How you managed to sit through it is a testament to your willpower, I guess. It is not a thoughtful analysis of the Reagan presidency.

Reagan is over-mythologized, right and left, credited for either all good or blamed for all evil. Both are wrong. Examples: the appointment of Paul Volcker to the Federal Reserve Board was under Carter; the decline in union membership and manufacturing as a percentage of the labor force began 30 years before his presidency, and no, these trends did not accelerate during this time, either; the federal budget was not slashed, the last time a lower budget was passed by the House was also in the 1950’s.

Cold warriors credit Reagan for winning the arms race, but the Brezhnev stagnation and declines in Soviet arms spending, again, began or became more acute under Carter.
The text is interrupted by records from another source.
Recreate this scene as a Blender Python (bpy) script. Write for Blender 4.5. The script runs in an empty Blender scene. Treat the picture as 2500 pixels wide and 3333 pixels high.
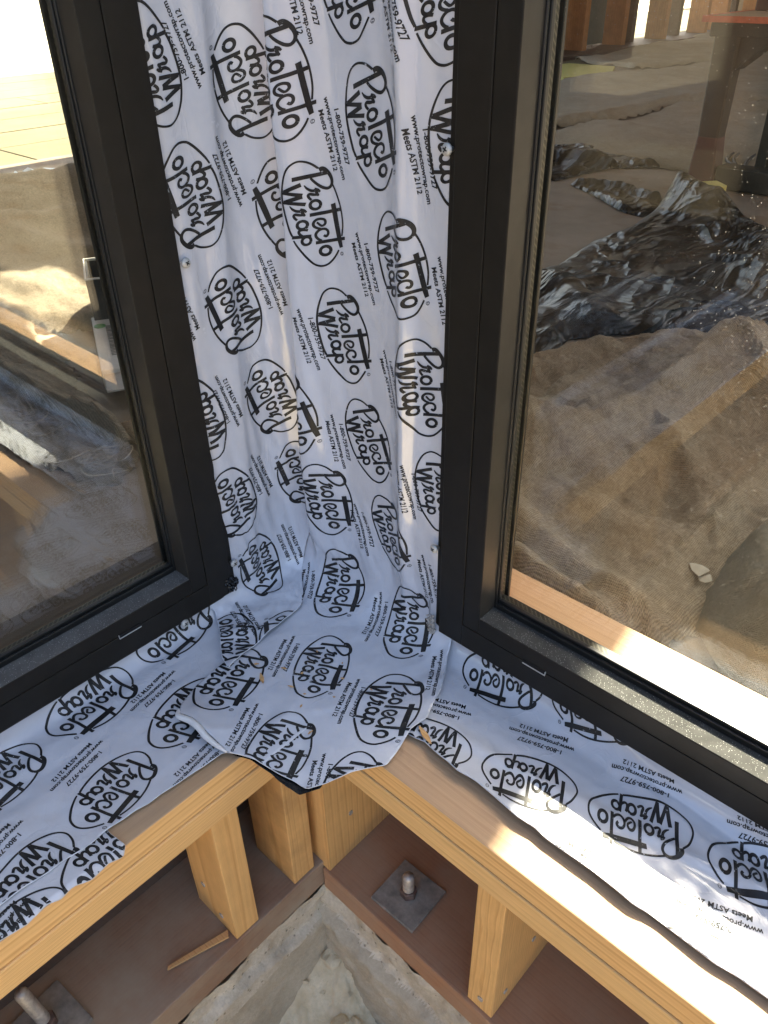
import bpy, bmesh, math, random
import numpy as np
from mathutils import Vector, Matrix
SC = bpy.context.scene
COL = SC.collection
R = math.radians
# World axes: X = u (along the right wall, away from the corner), Y = -v (v runs along the left wall), Z up.
# Z = 0 is the top of the two sill plates; the camera hangs 0.76 m above it, outside the corner.
def W(u, v, z): return (u, -v, z)
# ---------------- camera ----------------
cam = bpy.data.cameras.new('camera'); camo = bpy.data.objects.new('camera', cam); COL.objects.link(camo)
cam.sensor_fit = 'VERTICAL'; cam.sensor_height = 36.0; cam.sensor_width = 27.0
cam.lens = 27.8084
cam.clip_start = .02; cam.clip_end = 400
camo.matrix_world = Matrix([[0.73081, -0.380192, 0.566895, 0], [0.682422, 0.424874, -0.594796, 0], [-0.014722, 0.821545, 0.569954, 0.76], [0, 0, 0, 1]])
SC.camera = camo
# ---------------- sky, sun, exposure ----------------
world = bpy.data.worlds.new('World'); SC.world = world; world.use_nodes = True
wn = world.node_tree
sky = wn.nodes.new('ShaderNodeTexSky'); sky.sky_type = 'NISHITA'; sky.sun_disc = False
sky.sun_elevation = R(45); sky.sun_rotation = R(-5.7)
sky.air_density = 1.0; sky.dust_density = 4.0; sky.ozone_density = .6
wn.links.new(sky.outputs[0], wn.nodes['Background'].inputs[0]); wn.nodes['Background'].inputs[1].default_value = .085
sun = bpy.data.lights.new('sun', 'SUN'); suno = bpy.data.objects.new('sun', sun); COL.objects.link(suno)
sun.energy = 5.0; sun.angle = R(.53); sun.color = (1, .90, .74)
suno.rotation_euler = Vector((.10, -1.0, -1.0)).to_track_quat('-Z', 'Y').to_euler()
suno.location = (0, 6, 8)
SC.view_settings.view_transform = 'Standard'; SC.view_settings.look = 'None'
SC.view_settings.exposure = 2.7; SC.view_settings.gamma = 1
SC.render.engine = 'CYCLES'
SC.cycles.max_bounces = 10; SC.cycles.transparent_max_bounces = 16; SC.cycles.diffuse_bounces = 5
SC.cycles.use_denoising = True
SC.cycles.sample_clamp_indirect = 6
# ---------------- naming helpers ----------------
def tag(o, label=None, cat=None, group=None, kind=None):
    if label: o['label'] = label
    if cat: o['category'] = cat
    if group: o['group'] = group
    if kind: o['kind'] = kind
    return o
def empty(name, loc=(0, 0, 0)):
    o = bpy.data.objects.new(name, None); COL.objects.link(o); o.location = loc; o.empty_display_size = .05
    return o
def link(name, me, mat, parent=None, smooth=False):
    o = bpy.data.objects.new(name, me); COL.objects.link(o)
    for m in (mat if isinstance(mat, (list, tuple)) else [mat]): me.materials.append(m)
    if smooth: me.polygons.foreach_set('use_smooth', [True] * len(me.polygons))
    if parent is not None:
        o.parent = parent; o.matrix_parent_inverse = Matrix.Translation(-Vector(parent.location))
    return o
def mesh(name, v, f):
    me = bpy.data.meshes.new(name); me.from_pydata([tuple(map(float, p)) for p in v], [], [tuple(map(int, q)) for q in f]); me.update(); return me
def bm_mesh(name, bm):
    bmesh.ops.recalc_face_normals(bm, faces=bm.faces); me = bpy.data.meshes.new(name); bm.to_mesh(me); bm.free(); return me
def bx(bm, u0, u1, v0, v1, z0, z1, bev=0):
    u0, u1 = min(u0, u1), max(u0, u1); v0, v1 = min(v0, v1), max(v0, v1)
    r = bmesh.ops.create_cube(bm, size=1)
    for q in r['verts']:
        q.co = Vector(((u0 + u1) / 2 + q.co.x * (u1 - u0), -(v0 + v1) / 2 + q.co.y * (v1 - v0), (z0 + z1) / 2 + q.co.z * (z1 - z0)))
    if bev:
        es = list({e for q in r['verts'] for e in q.link_edges})
        bmesh.ops.bevel(bm, geom=es, offset=bev, segments=2, affect='EDGES', profile=.5)
def tube(bm, pts, rad, n=8, caps=True):
    pts = [Vector(p) for p in pts]; rings = []
    for i, p in enumerate(pts):
        t = (pts[min(i + 1, len(pts) - 1)] - pts[max(i - 1, 0)]).normalized()
        a = t.orthogonal().normalized() if i == 0 else (a0 - t * a0.dot(t)).normalized()
        a0 = a; b = t.cross(a); rr = rad[i] if isinstance(rad, (list, tuple)) else rad
        rings.append([bm.verts.new(p + (a * math.cos(2 * math.pi * k / n) + b * math.sin(2 * math.pi * k / n)) * rr) for k in range(n)])
    for A_, B_ in zip(rings, rings[1:]):
        for k in range(n): bm.faces.new((A_[k], A_[(k + 1) % n], B_[(k + 1) % n], B_[k]))
    if caps:
        bm.faces.new(rings[0][::-1]); bm.faces.new(rings[-1])
def crom(pts, n=6):
    P = [Vector(p) for p in pts]; out = []
    for i in range(len(P) - 1):
        p0, p1, p2, p3 = P[max(i - 1, 0)], P[i], P[i + 1], P[min(i + 2, len(P) - 1)]
        for k in range(n):
            t = k / n
            out.append(.5 * ((2 * p1) + (p2 - p0) * t + (2 * p0 - 5 * p1 + 4 * p2 - p3) * t * t + (3 * p1 - p0 - 3 * p2 + p3) * t ** 3))
    out.append(P[-1]); return out
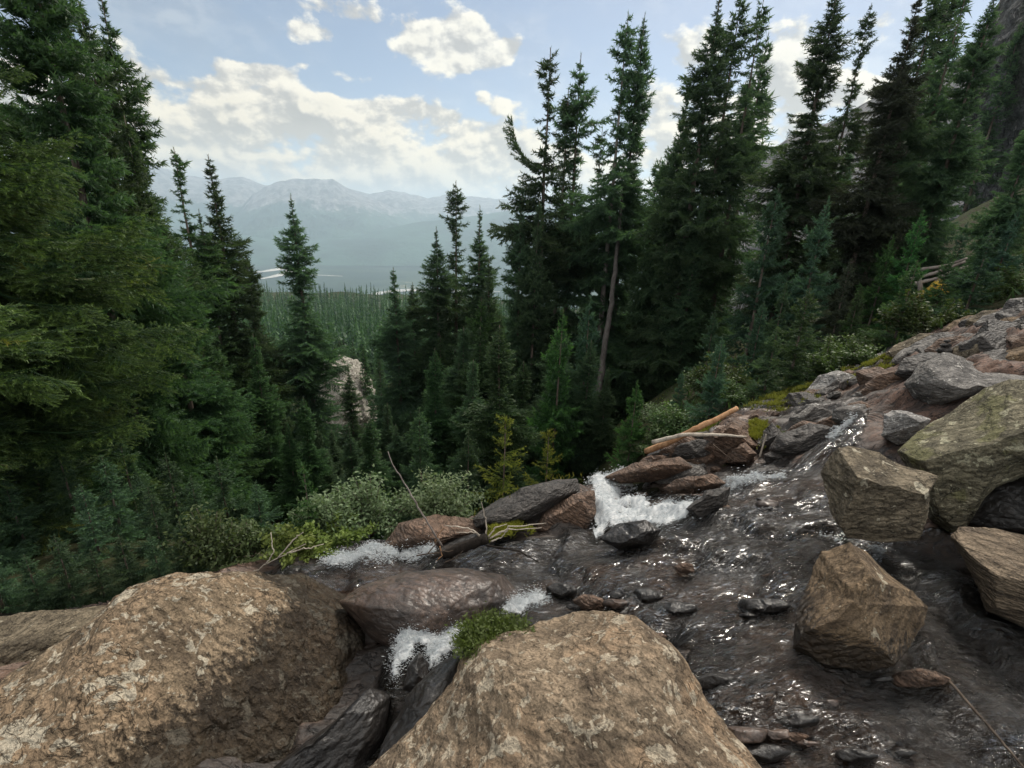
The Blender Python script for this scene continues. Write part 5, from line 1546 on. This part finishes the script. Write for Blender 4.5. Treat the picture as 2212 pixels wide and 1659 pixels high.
def valley_ribbon(name, label, pix_pts, widths, colr, rough):
    m, n, out = mat_new(name + '_surface')
    p = principled(n, n.mix(n.step(n.noise(n.new('ShaderNodeNewGeometry').outputs['Position'], .02, 6, .65), .4, .6), tuple(x * .6 for x in colr), colr), rough, .3)
    n.link(p.outputs[0], out.inputs[0])
    pts = []
    for (u, v) in pix_pts:
        d = ray(u, v); t = -545 / d[2]; pts.append(d * t)
    pts = np.array(pts)
    tt = np.linspace(0, 1, 90); t0 = np.linspace(0, 1, len(pts))
    Q = np.stack([np.interp(tt, t0, pts[:, k]) for k in range(3)], 1); wd = np.interp(tt, t0, widths)
    rs = np.random.RandomState(2)
    jag = 1 + .5 * fbm(np.stack([tt * 30, 0 * tt, 0 * tt], 1), 3)
    tg = np.gradient(Q, axis=0); nn = np.stack([-tg[:, 1], tg[:, 0], 0 * tg[:, 0]], 1); nn /= np.linalg.norm(nn, axis=1)[:, None]
    L_, R_ = Q + nn * (wd * jag)[:, None], Q - nn * (wd * jag)[:, None]
    V = np.stack([L_, R_], 1).reshape(-1, 3); i = np.arange(89)[:, None] * 2
    F = (i + [0, 1, 3, 2])
    # draped a few metres above the valley floor
    Zv = -112 - 440 + 22 * fbm(np.stack([V[:, 0], V[:, 1], 0 * V[:, 0]], 1) / 900, 4)
    V[:, 2] = Zv + 8
    return tag(mesh_obj(name, V, F, m), label, None, None, 'structure')


valley_ribbon('river', 'pale braided river bend on the valley floor', [(540, 588), (575, 584), (610, 580), (630, 576), (618, 590), (590, 598), (560, 602)], [15, 40, 80, 30, 60, 40, 15], (.62, .58, .5), .5)
valley_ribbon('river', 'distant pale strip of river near the middle clump', [(640, 592), (690, 594), (740, 596)], [12, 25, 10], (.55, .53, .47), .5)
valley_ribbon('gravel_flat', 'pale gravel flats beyond the forest ridge', [(790, 640), (830, 634), (880, 628), (940, 632), (1010, 628), (1080, 630)], [20, 45, 60, 30, 40, 15], (.5, .48, .45), .9)

# cliff on the right
pl = [(2085, 560), (2090, 300), (2095, 180), (2120, 70), (2160, 5), (2230, -80), (2420, -300), (2900, -300), (2900, 600), (2300, 640)]
boulder('cliff', 'dark grey cliff rising behind the trees at the right edge', pl, 46, 14, MT['cliff'], 7, 6, .05, 3, 95, .02, 'cliff', None, .85)

# ------------------------------------------------------------------ haze
m, n, out = mat_new('valley_haze')
pv = n.new('ShaderNodeVolumePrincipled')
pv.inputs['Color'].default_value = (.72, .87, 1.0, 1)
pv.inputs['Density'].default_value = 1.0e-4
pv.inputs['Anisotropy'].default_value = .35
n.link(pv.outputs[0], out.inputs['Volume'])
bx = np.array([[x, y, z] for x in (-27000, 27000) for y in (-3000, 31000) for z in (-900, 960)], float)
hz = mesh_obj('haze', bx, np.array([[0, 1, 3, 2], [4, 6, 7, 5], [0, 4, 5, 1], [2, 3, 7, 6], [0, 2, 6, 4], [1, 5, 7, 3]]), m, None, False)
tag(hz, 'pale blue air haze filling the valley', None, None, 'stuff')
On some of the other things mentioned in this thread, the FCC fairness doctrine applied to holders of broadcast licenses, to which cable television did not apply since there’s no broadcast spectrum and thus no natural restrictions on radio bandwidth.

In the end, without going too much into it, I would say your initial statement about LBJ is closer to the truth. That stretched the dollar, still tied to gold reserves, to a point where we could no longer prevent high inflation and an outflow of gold to countries redeeming their dollars. Maybe Charles de Gaulle was right when he called it America‘s exorbitant privilege; but then again, he’s Charles de Gaulle…
All of this nuance and literally no mention of HIV/AIDs? Huh.
 
the FCC fairness doctrine applied to holders of broadcast licenses, to which cable television did not apply since there’s no broadcast spectrum and thus no natural restrictions on radio bandwidth.
Yes, the fairness doctrine applied to Broadcast TV and Radio and not cable TV. but it did apply to radio and once the FCC did away with that rule, it opened the door for one-sided political talk radio. That divisive radio style developed by Rush build the audience that FoxNews tapped into when it was created a decade later. FoxNews was only feasible as a network because talk radio had built the audience for it.
 
Democrats controlled the House for the entirety of Reagan's term; the president didn't rule by decree.

There's a lot of blame to go around if you want to assign them.
That ignores the fact that many Democrats at the time were more conservative than the Republican center at the time.
 
The facts contradict your mythology and now you are moving the goalposts.
What mythology, exactly? The fact that it was known about in '81? The fact that Reagan first talked about it in '84?

I'm talking about a well very documented event, that I had to prompt you to mention. For someone who wants to present a balanced take, you sure are resorting to fallacies pretty quickly!
 
@Gorbles, it would be a fair criticism if it was being widely talked about in the upper echelons of elected politics, but I can’t find any evidence that his significant opposition at the time (Tip O’Neill, Ted Kennedy, Walter Mondale) spoke about it before Reagan, nor contemporary world leaders Pierre Trudeau in Canada or Francois Mitterrand in France.

I also checked the 1984 Democratic platform, and it’s not a short document, and there are zero mentions of HIV/AIDS. There’s pages on the contras, but not AIDS.

What then is the criticism towards Reagan? He was no better or worse than his contemporaries.
 
@Gorbles, it would be a fair criticism if it was being widely talked about in the upper echelons of elected politics, but I can’t find any evidence that his significant opposition at the time (Tip O’Neill, Ted Kennedy, Walter Mondale) spoke about it before Reagan, nor contemporary world leaders Pierre Trudeau in Canada or Francois Mitterrand in France.

I also checked the 1984 Democratic platform, and it’s not a short document, and there are zero mentions of HIV/AIDS. There’s pages on the contras, but not AIDS.

What then is the criticism towards Reagan? He was no better or worse than his contemporaries.
He was in charge of the country at the time.

Additionally, if you want to talk about other elected leaders in other countries, be my guest, but that's outside the scope of this thread so I don't really see the relevance. What use is invoking Mitterrand when talking about the AIDs crisis in the US specifically? I'm not blaming Reagan for something that happened in France.